After all, the first-term tariffs had limited impact on overall prices, he said. While the new tariffs could put temporary pressure on prices, Abric doesn’t think they will have a major impact on Fed policy.
“Given the Fed’s rate-cutting bias, the recent rise in real yields on the front end may be coming to an end, however, longer-term yields may continue to rise as expectations for stronger growth and sticky inflation build,” Abric said.
Since mid-September, expectations for the Federal Reserve’s policy rate have risen much faster than expectations for inflation, pushing expectations for the terminal real interest rate to nearly 1.25%, the highest level since July.
Abric's comments came after key inflation data on Wednesday matched expectations and sent U.S. Treasury yields lower.

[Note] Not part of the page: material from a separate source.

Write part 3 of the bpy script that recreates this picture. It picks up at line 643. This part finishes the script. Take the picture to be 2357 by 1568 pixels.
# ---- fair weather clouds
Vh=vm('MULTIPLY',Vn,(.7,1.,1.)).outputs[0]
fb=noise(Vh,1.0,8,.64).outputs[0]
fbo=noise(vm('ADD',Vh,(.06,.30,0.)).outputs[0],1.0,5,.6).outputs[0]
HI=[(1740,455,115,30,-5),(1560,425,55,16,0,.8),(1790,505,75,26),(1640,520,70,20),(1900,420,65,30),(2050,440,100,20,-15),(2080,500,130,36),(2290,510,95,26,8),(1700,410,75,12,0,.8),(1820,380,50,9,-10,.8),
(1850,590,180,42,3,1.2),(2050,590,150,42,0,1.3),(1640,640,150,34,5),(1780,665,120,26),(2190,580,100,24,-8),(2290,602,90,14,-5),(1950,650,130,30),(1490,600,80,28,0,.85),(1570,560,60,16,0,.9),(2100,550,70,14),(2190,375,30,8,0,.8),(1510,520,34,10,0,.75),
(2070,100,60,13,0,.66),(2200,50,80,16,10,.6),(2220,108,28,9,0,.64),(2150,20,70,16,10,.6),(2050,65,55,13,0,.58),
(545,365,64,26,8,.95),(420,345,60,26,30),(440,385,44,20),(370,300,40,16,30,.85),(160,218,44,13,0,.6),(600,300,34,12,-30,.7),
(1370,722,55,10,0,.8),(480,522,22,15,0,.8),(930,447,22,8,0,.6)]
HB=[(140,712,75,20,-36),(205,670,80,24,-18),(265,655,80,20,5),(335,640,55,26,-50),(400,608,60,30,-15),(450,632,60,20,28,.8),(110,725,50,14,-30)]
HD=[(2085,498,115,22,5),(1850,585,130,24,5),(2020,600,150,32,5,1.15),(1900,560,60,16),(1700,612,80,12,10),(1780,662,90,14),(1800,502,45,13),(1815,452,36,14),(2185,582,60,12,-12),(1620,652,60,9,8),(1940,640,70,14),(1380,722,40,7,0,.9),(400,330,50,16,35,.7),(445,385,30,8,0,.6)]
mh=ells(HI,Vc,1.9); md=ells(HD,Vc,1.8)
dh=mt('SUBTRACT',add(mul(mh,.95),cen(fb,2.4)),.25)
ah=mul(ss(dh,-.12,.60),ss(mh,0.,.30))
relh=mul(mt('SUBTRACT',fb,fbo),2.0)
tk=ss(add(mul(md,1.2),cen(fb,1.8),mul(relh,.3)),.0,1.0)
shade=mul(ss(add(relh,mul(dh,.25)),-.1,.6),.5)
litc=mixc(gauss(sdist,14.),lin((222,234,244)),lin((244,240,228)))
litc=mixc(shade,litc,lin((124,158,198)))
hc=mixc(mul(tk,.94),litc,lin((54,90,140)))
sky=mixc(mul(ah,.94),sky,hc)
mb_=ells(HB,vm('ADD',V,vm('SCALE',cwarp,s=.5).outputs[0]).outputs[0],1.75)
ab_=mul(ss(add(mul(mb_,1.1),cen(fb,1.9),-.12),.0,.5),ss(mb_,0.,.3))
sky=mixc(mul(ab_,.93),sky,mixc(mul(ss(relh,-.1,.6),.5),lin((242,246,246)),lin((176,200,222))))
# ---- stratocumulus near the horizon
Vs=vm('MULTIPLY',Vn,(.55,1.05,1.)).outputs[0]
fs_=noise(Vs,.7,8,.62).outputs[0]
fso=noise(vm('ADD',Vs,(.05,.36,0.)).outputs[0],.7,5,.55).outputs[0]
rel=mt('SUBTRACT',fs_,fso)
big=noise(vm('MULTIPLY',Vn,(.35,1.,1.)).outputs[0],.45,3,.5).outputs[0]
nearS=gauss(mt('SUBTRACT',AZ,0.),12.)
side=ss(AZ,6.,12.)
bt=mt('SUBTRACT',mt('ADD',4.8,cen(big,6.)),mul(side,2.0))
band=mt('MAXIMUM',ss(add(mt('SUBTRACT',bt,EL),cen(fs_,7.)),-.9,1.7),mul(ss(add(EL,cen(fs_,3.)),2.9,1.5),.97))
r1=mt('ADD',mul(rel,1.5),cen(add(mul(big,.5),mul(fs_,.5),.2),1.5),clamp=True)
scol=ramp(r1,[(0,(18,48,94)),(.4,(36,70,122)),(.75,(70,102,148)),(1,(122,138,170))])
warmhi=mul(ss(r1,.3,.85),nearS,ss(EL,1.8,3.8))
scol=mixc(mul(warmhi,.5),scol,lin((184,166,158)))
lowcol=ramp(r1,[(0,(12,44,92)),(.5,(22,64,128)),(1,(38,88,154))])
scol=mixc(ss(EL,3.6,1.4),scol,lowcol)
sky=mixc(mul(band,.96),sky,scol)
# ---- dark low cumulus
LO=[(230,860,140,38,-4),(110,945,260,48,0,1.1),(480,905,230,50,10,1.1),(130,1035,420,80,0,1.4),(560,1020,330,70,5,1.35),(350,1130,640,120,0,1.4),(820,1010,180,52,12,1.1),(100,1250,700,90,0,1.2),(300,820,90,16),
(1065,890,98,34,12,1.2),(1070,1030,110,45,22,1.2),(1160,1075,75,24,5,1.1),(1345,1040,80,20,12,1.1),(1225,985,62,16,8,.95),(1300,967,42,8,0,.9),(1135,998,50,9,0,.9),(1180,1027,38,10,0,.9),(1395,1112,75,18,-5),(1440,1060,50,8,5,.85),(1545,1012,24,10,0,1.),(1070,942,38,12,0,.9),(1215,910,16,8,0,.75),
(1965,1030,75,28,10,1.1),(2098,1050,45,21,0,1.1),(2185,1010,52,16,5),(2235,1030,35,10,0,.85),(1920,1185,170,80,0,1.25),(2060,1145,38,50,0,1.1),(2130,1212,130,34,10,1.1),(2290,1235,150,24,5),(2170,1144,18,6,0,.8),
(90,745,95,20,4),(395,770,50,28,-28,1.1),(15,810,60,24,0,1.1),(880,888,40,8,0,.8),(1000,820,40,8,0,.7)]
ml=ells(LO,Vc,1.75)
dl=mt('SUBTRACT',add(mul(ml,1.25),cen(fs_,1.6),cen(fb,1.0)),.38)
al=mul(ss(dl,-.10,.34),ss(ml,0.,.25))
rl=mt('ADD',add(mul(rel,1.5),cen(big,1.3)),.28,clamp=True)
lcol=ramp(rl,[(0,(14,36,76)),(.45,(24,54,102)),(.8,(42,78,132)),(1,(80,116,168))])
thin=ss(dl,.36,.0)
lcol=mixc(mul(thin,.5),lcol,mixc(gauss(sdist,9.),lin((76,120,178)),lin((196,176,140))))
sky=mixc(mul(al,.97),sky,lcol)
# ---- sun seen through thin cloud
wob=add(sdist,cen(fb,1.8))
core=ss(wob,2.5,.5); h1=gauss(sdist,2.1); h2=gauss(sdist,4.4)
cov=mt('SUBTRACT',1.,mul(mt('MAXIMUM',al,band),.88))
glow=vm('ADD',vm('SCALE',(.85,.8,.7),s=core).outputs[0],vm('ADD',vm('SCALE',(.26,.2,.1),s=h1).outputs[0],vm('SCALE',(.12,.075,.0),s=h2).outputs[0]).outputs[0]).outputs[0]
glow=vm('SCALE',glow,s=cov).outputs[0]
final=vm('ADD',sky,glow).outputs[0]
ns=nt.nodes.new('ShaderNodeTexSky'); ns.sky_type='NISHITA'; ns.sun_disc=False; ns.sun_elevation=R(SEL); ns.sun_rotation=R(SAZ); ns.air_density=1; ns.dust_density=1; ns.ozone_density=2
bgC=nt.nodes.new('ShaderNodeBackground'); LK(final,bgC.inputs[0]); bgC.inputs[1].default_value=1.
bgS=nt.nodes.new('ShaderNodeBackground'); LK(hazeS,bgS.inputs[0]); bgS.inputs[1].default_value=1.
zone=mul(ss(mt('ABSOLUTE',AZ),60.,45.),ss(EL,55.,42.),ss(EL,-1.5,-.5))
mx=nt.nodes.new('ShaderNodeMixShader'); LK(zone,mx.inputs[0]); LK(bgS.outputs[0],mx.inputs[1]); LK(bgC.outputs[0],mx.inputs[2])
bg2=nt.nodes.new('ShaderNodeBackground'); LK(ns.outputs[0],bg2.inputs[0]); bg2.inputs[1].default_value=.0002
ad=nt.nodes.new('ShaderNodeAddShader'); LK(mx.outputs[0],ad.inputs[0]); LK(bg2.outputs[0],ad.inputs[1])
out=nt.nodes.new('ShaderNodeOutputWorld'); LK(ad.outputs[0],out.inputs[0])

Long-term interest rates remain elevated since the Nov. 5 election.
Economists expect higher tariffs to pose upside risks to inflation, but the overall impact on consumer prices will depend in part on whether workers can negotiate higher wages and reinforce the inflationary effect. On the other hand, a weak labor market will curb demand and could offset the impact of tariffs.
The Fed cut interest rates by a quarter point last week, and Powell said the election would not have “any impact” on the central bank’s short-term decision-making. He said it was too early to judge the timing and substance of any potential fiscal policy changes.
But that hasn’t completely allayed traders’ concerns, with companies such as Stanley Black & Decker Inc. and Whirlpool Corp. already considering raising prices in response to the tariff hikes.